Cowfish is a great place for many reasons. For me, their strongest pull is that they serve gorgeous Boulettes Liegeoise. Juicy, tender boulettes smothered in sweet, onion-packed sauce with a perfect level of thyme and allspice, and good fries on the side. It takes me back to Liège, the city of exaggerated infrastructure and enormous tower blocs whose only (although very sturdy) forgiving feature is meatballs. I suppose nothing can beat the real thing, but this is a very close second, and you don’t even have to set a foot in the Primark city of Belgium.

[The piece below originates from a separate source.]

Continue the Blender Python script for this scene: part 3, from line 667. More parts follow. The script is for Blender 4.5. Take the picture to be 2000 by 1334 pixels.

Cowfish, instead, is located in the chic quarter opposite Porte de Namur. It’s ambient, cosy and plays post-rock while serving up an abundance of well-cooked, neatly presented, and varied food. You must arrive hungry, as the smallest food option is two starters + one main.

Sashimi burger

We tried their baked aubergines, Chilean ceviche, shrimp croquettes and grilled camembert for starters, all of which were excellent – especially the savoury, almost dry aubergine and the intensely limey ceviche. My main of boulette leigeiose are, as you have read, incredibly satisfying. Unfortunately the salmon sashimi burger was less so, with a clear fishy smell about it. But all was forgiven for the good service, and surprisingly decent price tag – 29 euros per person. Cowfish is a great choice for a hungry stomach, and it balances lots of food with elegance in an unusual way. Highly recommended.